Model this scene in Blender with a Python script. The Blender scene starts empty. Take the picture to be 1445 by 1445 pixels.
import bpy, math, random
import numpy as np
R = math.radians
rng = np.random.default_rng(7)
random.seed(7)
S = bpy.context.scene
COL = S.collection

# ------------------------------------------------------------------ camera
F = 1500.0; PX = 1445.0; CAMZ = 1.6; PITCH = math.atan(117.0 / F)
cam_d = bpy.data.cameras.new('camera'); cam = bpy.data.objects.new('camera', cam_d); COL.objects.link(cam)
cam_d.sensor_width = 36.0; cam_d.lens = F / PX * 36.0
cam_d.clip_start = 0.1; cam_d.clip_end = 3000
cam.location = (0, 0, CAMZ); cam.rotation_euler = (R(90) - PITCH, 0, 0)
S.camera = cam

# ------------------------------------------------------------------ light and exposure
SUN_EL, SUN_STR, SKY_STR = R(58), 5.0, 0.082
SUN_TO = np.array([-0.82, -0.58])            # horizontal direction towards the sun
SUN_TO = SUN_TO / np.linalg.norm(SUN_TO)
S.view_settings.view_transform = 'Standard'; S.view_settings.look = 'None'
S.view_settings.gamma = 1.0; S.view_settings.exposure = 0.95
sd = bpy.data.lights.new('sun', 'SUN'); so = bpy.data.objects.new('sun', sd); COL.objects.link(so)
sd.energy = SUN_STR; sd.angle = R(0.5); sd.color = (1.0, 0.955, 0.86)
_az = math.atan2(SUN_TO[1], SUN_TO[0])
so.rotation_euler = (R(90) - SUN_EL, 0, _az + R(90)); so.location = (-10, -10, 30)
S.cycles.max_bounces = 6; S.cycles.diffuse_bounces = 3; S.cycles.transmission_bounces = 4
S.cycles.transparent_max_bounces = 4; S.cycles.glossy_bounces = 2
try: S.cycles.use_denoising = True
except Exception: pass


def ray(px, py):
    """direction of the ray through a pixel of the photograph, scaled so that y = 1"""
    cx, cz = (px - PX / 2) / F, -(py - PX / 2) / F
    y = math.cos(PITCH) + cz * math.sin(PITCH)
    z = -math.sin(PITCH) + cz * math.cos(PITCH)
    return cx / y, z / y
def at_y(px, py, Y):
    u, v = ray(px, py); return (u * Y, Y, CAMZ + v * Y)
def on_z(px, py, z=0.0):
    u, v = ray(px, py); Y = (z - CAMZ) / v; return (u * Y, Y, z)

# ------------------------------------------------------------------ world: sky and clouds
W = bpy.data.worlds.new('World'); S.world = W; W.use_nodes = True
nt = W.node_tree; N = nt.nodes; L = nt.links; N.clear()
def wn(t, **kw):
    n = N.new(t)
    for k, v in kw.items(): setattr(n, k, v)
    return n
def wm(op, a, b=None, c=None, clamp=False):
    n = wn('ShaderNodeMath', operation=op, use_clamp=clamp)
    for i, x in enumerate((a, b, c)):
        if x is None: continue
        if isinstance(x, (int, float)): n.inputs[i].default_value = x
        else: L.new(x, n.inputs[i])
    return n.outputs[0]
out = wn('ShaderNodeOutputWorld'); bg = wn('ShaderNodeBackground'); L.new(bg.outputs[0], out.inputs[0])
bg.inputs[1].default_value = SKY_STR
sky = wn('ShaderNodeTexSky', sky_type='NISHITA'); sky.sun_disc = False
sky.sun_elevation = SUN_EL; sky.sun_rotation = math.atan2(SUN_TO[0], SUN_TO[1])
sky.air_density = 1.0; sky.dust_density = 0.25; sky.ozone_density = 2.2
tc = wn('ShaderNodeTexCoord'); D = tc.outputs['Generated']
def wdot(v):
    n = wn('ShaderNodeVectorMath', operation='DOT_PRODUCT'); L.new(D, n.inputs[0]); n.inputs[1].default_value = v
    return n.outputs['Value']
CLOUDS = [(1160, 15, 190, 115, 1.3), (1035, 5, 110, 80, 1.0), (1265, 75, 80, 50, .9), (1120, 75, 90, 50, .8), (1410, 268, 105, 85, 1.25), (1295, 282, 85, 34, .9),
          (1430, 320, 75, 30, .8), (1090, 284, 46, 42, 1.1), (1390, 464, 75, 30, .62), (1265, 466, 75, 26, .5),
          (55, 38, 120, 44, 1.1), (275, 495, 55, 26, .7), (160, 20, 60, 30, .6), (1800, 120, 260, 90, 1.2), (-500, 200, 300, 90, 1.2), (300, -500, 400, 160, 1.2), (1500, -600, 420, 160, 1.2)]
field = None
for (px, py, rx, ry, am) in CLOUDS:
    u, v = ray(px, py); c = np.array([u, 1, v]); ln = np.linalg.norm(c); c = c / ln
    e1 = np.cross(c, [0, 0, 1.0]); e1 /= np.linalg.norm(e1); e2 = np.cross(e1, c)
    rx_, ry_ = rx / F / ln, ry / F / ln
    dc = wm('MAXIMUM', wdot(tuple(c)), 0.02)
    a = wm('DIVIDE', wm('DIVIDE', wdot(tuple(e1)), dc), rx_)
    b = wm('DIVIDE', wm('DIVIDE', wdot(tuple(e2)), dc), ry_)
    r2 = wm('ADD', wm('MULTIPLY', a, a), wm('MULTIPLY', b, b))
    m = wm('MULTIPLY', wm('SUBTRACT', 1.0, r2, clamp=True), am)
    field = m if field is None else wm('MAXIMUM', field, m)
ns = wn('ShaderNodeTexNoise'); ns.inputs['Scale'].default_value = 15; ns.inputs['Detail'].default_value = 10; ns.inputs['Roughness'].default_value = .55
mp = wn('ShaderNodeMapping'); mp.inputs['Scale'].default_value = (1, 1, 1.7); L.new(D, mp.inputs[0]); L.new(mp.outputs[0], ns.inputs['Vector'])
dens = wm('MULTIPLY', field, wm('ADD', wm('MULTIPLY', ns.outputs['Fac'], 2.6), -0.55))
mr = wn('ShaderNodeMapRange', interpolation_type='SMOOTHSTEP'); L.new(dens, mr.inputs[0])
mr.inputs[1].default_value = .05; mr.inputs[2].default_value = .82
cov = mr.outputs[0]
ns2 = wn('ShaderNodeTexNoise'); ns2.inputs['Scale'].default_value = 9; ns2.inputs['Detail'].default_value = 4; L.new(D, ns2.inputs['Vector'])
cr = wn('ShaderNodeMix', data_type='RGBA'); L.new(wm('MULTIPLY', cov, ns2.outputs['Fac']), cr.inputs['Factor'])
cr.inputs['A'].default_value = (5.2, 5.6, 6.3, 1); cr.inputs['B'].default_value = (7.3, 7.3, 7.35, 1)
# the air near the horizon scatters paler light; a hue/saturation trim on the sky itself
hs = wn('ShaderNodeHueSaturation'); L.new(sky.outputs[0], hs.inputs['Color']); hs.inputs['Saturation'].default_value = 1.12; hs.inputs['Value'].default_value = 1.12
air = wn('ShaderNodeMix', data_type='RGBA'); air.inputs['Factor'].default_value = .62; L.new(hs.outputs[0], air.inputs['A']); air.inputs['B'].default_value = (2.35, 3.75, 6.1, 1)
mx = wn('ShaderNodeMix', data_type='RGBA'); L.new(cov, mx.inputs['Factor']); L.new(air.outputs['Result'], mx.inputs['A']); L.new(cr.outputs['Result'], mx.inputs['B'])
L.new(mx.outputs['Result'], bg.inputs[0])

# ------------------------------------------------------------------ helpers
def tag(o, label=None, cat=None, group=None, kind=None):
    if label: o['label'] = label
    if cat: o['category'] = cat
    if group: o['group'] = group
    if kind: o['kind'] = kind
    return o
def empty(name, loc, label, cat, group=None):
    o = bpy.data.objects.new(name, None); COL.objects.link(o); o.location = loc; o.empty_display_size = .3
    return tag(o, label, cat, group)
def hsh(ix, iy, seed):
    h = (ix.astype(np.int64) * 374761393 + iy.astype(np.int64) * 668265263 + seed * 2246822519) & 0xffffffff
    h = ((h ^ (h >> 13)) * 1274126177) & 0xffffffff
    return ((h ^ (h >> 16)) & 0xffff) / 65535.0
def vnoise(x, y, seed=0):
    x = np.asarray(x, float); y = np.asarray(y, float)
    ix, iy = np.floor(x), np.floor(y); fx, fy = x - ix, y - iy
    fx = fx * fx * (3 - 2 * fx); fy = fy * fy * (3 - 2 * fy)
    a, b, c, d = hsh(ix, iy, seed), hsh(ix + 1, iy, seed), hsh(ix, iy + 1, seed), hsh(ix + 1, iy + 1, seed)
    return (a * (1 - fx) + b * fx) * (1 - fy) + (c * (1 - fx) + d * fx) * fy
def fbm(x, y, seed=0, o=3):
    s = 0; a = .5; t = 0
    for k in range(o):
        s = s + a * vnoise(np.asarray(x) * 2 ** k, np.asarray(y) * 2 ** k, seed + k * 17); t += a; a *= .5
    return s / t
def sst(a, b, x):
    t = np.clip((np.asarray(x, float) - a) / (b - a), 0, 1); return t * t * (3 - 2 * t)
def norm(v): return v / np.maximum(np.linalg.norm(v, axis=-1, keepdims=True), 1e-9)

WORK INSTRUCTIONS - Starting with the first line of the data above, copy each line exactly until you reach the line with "u, v = ray(px, py); Y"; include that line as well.

PROBLEM SOLUTION -
Model this scene in Blender with a Python script. The Blender scene starts empty. Take the picture to be 1445 by 1445 pixels.
import bpy, math, random
import numpy as np
R = math.radians
rng = np.random.default_rng(7)
random.seed(7)
S = bpy.context.scene
COL = S.collection

# ------------------------------------------------------------------ camera
F = 1500.0; PX = 1445.0; CAMZ = 1.6; PITCH = math.atan(117.0 / F)
cam_d = bpy.data.cameras.new('camera'); cam = bpy.data.objects.new('camera', cam_d); COL.objects.link(cam)
cam_d.sensor_width = 36.0; cam_d.lens = F / PX * 36.0
cam_d.clip_start = 0.1; cam_d.clip_end = 3000
cam.location = (0, 0, CAMZ); cam.rotation_euler = (R(90) - PITCH, 0, 0)
S.camera = cam

# ------------------------------------------------------------------ light and exposure
SUN_EL, SUN_STR, SKY_STR = R(58), 5.0, 0.082
SUN_TO = np.array([-0.82, -0.58])            # horizontal direction towards the sun
SUN_TO = SUN_TO / np.linalg.norm(SUN_TO)
S.view_settings.view_transform = 'Standard'; S.view_settings.look = 'None'
S.view_settings.gamma = 1.0; S.view_settings.exposure = 0.95
sd = bpy.data.lights.new('sun', 'SUN'); so = bpy.data.objects.new('sun', sd); COL.objects.link(so)
sd.energy = SUN_STR; sd.angle = R(0.5); sd.color = (1.0, 0.955, 0.86)
_az = math.atan2(SUN_TO[1], SUN_TO[0])
so.rotation_euler = (R(90) - SUN_EL, 0, _az + R(90)); so.location = (-10, -10, 30)
S.cycles.max_bounces = 6; S.cycles.diffuse_bounces = 3; S.cycles.transmission_bounces = 4
S.cycles.transparent_max_bounces = 4; S.cycles.glossy_bounces = 2
try: S.cycles.use_denoising = True
except Exception: pass


def ray(px, py):
    """direction of the ray through a pixel of the photograph, scaled so that y = 1"""
    cx, cz = (px - PX / 2) / F, -(py - PX / 2) / F
    y = math.cos(PITCH) + cz * math.sin(PITCH)
    z = -math.sin(PITCH) + cz * math.cos(PITCH)
    return cx / y, z / y
def at_y(px, py, Y):
    u, v = ray(px, py); return (u * Y, Y, CAMZ + v * Y)
def on_z(px, py, z=0.0):
    u, v = ray(px, py); Y = (z - CAMZ) / v; return (u * Y, Y, z)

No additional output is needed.